## Begin Recorded information

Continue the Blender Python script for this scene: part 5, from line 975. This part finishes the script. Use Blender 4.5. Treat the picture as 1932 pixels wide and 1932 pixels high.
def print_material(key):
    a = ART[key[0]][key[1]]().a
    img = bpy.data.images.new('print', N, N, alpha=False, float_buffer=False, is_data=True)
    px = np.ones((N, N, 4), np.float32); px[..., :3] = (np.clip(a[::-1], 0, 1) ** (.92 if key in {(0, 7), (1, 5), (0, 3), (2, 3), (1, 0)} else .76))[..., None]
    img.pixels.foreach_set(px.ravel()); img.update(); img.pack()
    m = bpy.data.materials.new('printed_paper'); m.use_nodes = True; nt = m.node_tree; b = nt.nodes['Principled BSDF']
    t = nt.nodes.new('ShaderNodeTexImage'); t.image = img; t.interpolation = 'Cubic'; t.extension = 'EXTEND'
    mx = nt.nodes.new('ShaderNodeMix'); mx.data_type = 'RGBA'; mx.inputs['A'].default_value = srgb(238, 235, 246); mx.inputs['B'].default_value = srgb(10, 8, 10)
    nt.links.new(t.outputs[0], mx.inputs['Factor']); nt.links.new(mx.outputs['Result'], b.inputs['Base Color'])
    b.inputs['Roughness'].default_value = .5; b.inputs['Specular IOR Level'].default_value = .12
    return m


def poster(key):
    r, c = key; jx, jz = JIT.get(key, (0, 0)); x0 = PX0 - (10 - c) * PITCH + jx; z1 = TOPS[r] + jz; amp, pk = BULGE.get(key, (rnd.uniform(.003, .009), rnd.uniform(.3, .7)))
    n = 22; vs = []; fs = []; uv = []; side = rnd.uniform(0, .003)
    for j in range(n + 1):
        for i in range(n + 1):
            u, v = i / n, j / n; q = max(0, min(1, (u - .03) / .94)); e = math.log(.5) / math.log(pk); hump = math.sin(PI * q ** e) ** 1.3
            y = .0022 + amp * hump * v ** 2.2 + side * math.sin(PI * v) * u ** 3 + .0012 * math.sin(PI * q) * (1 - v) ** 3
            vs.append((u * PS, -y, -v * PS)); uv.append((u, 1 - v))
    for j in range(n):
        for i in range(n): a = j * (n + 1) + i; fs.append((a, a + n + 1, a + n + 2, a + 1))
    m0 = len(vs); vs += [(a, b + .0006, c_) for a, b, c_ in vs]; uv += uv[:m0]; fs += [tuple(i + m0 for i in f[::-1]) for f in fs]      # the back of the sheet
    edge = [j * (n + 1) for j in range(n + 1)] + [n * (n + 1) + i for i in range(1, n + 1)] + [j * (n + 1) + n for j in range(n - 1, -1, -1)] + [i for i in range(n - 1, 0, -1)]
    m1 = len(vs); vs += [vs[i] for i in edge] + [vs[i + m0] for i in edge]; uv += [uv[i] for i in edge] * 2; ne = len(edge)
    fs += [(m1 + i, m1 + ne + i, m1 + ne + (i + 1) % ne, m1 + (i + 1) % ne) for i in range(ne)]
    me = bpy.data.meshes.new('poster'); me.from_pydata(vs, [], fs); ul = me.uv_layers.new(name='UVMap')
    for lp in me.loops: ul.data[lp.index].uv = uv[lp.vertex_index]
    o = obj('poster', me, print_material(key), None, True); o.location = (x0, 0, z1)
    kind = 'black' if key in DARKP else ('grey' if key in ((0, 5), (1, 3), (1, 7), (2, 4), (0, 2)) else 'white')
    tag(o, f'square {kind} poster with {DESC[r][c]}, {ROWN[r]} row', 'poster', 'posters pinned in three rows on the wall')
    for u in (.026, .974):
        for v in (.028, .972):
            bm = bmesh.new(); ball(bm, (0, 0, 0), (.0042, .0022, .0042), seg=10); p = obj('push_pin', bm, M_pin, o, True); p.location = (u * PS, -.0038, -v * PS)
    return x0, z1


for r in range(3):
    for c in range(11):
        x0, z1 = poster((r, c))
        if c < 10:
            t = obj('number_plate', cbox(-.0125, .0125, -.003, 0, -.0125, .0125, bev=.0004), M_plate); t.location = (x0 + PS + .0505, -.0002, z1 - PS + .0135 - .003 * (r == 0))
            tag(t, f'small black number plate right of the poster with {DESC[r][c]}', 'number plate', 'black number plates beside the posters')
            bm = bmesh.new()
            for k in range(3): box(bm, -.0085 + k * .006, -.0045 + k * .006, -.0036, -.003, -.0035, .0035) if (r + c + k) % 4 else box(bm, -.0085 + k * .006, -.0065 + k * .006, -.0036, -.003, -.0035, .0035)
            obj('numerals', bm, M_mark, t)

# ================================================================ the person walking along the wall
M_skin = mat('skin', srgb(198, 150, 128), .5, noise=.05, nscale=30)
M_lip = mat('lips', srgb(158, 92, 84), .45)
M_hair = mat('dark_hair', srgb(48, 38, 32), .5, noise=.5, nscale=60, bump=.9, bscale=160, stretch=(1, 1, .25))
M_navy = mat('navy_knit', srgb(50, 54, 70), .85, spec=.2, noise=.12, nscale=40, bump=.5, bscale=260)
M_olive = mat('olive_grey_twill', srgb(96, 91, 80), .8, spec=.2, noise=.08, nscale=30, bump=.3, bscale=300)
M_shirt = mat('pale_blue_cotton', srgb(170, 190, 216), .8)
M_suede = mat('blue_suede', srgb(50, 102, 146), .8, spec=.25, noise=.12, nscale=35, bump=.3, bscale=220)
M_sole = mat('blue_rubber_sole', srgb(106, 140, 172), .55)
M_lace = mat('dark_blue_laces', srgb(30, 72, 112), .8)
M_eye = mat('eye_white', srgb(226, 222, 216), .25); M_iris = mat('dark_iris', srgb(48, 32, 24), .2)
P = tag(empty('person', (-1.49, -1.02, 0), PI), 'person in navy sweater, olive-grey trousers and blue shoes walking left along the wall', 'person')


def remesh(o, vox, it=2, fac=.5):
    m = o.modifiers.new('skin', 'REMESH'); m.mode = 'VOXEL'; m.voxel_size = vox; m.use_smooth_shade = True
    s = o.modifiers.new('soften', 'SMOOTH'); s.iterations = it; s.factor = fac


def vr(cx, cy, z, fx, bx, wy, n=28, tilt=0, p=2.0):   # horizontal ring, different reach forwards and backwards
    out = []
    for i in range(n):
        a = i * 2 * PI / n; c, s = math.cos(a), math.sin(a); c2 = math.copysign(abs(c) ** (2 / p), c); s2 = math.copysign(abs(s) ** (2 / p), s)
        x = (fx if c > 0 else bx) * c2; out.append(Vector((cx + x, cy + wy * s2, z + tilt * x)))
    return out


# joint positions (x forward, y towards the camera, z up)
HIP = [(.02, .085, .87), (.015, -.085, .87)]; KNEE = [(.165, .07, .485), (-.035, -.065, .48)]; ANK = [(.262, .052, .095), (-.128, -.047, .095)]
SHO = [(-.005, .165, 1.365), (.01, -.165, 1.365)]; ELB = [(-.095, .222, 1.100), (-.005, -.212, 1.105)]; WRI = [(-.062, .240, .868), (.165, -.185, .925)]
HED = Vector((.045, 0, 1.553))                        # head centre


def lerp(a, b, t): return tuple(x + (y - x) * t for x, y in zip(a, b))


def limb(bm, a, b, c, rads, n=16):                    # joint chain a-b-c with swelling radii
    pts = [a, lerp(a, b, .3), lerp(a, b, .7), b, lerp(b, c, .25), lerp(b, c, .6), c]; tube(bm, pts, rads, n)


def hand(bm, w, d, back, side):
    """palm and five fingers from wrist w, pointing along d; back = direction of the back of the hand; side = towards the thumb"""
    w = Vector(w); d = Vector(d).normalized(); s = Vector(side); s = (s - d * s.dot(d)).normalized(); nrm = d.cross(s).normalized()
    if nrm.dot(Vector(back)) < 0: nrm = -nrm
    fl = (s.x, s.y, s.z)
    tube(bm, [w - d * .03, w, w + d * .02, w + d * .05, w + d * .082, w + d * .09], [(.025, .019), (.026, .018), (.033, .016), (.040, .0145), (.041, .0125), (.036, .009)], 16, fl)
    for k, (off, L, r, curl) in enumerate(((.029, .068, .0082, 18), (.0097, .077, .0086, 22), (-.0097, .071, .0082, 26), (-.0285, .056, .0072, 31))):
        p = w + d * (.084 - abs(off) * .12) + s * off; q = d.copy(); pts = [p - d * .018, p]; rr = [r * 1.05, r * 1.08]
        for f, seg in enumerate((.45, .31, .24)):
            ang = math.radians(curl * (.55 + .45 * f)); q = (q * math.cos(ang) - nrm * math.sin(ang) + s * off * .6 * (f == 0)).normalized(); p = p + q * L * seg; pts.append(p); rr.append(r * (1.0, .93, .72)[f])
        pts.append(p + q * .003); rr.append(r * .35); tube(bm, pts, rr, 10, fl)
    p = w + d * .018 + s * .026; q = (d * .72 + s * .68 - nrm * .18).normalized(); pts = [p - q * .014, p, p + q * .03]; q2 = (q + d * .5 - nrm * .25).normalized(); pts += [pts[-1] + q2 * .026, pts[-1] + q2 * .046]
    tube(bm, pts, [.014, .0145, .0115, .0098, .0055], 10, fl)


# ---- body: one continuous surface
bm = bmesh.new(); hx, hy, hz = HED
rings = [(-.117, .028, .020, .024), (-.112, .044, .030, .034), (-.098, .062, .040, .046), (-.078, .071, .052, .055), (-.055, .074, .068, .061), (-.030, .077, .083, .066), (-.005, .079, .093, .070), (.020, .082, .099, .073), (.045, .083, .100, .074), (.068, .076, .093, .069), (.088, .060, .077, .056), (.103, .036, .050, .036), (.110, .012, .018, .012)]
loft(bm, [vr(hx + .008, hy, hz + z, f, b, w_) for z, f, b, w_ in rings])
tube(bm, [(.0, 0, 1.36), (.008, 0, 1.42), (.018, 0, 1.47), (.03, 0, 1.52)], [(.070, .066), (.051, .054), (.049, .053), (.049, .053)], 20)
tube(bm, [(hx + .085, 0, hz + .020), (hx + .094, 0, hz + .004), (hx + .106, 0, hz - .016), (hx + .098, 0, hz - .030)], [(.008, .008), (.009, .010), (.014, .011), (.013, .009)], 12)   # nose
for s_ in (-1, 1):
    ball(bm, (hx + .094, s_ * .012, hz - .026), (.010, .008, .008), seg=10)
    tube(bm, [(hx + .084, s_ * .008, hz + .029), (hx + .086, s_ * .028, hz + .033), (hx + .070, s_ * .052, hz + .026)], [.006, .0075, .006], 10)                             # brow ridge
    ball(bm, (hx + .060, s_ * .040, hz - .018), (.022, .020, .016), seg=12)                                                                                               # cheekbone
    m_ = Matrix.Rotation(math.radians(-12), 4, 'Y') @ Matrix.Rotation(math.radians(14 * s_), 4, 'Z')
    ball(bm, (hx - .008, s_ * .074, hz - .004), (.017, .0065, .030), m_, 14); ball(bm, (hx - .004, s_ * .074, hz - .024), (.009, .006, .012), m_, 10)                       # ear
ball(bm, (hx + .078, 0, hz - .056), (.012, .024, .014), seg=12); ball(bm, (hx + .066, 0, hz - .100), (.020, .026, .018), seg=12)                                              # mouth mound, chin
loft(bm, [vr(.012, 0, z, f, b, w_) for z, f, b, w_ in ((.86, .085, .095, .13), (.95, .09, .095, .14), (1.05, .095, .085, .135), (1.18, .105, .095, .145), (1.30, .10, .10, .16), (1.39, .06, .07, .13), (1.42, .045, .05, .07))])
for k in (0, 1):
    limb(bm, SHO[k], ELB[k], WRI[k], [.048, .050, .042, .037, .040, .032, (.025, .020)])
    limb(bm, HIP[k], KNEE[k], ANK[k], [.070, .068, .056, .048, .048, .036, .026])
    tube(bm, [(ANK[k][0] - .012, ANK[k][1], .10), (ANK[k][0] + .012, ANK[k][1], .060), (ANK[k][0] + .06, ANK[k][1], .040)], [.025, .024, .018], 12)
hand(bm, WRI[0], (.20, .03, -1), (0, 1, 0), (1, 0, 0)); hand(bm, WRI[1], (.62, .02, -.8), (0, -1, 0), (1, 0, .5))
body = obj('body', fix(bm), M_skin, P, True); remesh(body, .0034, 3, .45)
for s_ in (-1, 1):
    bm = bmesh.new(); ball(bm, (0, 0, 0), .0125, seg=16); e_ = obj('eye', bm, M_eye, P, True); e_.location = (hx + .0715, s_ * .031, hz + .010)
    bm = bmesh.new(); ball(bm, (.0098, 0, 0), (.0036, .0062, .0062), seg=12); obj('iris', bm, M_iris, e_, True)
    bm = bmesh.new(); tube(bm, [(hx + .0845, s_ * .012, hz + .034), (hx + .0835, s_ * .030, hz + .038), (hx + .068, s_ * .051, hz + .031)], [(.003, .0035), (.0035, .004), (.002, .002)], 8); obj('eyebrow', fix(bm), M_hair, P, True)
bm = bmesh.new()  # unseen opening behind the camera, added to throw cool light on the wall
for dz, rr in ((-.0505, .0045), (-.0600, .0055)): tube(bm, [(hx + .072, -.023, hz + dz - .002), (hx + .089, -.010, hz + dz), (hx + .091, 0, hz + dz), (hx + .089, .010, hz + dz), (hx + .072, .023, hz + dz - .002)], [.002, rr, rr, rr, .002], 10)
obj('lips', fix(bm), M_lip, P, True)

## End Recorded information

**What you have to do**
Find all lines with "pixels" in them and copy each one.

**Response for this exercise**
Continue the Blender Python script for this scene: part 5, from line 975. This part finishes the script. Use Blender 4.5. Treat the picture as 1932 pixels wide and 1932 pixels high.
    img.pixels.foreach_set(px.ravel()); img.update(); img.pack()